Trump Interested in Asking Arab States to Fund Iran War, White House Says
The White House has signaled that President Donald Trump wants Arab states to help shoulder the financial burden of the US-Israel war against Iran.
This comes amid a Reuters report that Saudi Crown Prince Mohammed bin Salman privately urged Trump to maintain tough pressure on Iran and avoid easing military action too soon.
White House Press Secretary Karoline Leavitt said on Monday that Trump is “quite interested” in asking Arab countries to help pay for the war with Iran. She made the remark after being asked by a reporter who would cover the costs of the conflict and whether Gulf states would step in financially.
The comments point to a growing desire inside the Trump administration to spread the financial burden of the war across wealthy Gulf allies. The United States has already spent billions of dollars on military operations, troop deployments, missile defense and support for Israel, while the conflict has also added pressure to energy markets and regional shipping routes.
With that response, the White House effectively sent a public message to Arab governments that Washington expects them to contribute not only to military and logistical costs, but potentially to post-war stabilization and reconstruction as well. That could place Gulf capitals under fresh diplomatic pressure at a time when many are already facing direct economic and security fallout from the conflict.
From Washington’s perspective, the argument is likely to be that Gulf Arab states have the most immediate stake in the outcome, especially with Iranian attacks, shipping disruptions and threats to energy infrastructure already affecting the wider region. Supporters of burden-sharing may also argue that US military protection of sea lanes and regional partners should not come at an open-ended cost to American taxpayers.
Meanwhile, the idea is far more politically sensitive. Several Gulf countries have already paid a heavy price through missile and drone threats, higher security spending, disrupted trade and fears of escalation, even though they were not the ones who launched the war. Asking them to directly fund it could deepen unease in capitals that have publicly tried to balance security ties with Washington against the need to avoid a broader confrontation with Tehran.
Gulf states have in the past contributed to regional military campaigns, anti-missile defenses and US-led security arrangements, particularly when conflict threatened strategic waterways or oil infrastructure.
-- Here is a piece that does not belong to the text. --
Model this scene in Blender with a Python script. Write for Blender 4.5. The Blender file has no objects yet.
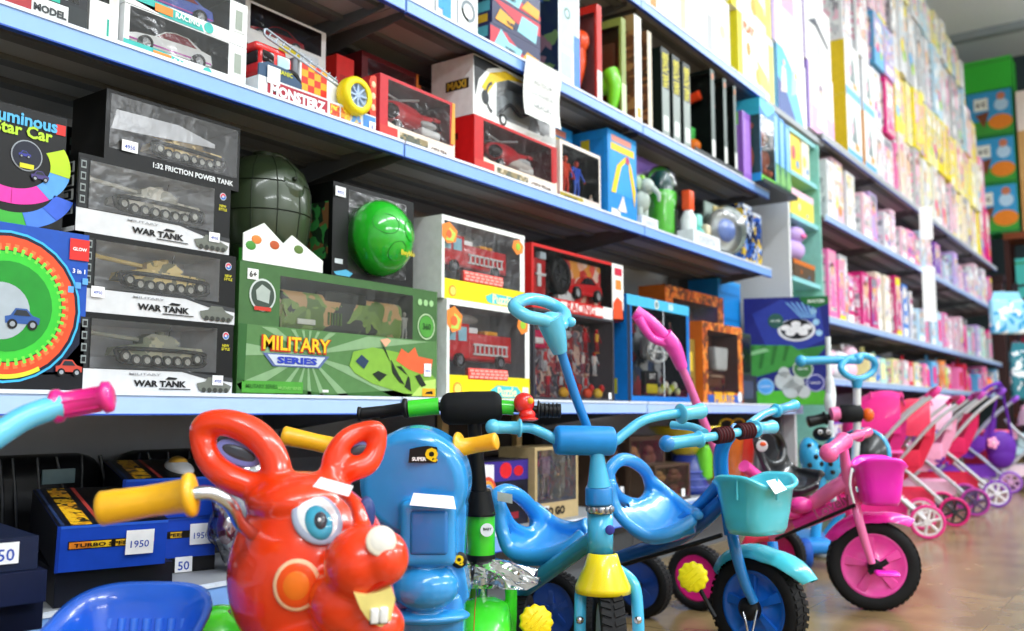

Still, a direct request to help finance a war with Iran would mark a more explicit and politically fraught step.
The timing is also delicate because Gulf governments have spent years trying to lower tensions with Iran through diplomacy, backchannel contacts and regional de-escalation efforts. A public funding role in the war could complicate those efforts and expose them to retaliation, both economically and militarily.
In the short term, Trump’s comments appear aimed at testing how much financial and political backing Washington can extract from its regional partners without widening the diplomatic fallout. Whether Gulf states are willing to write that check is another matter entirely.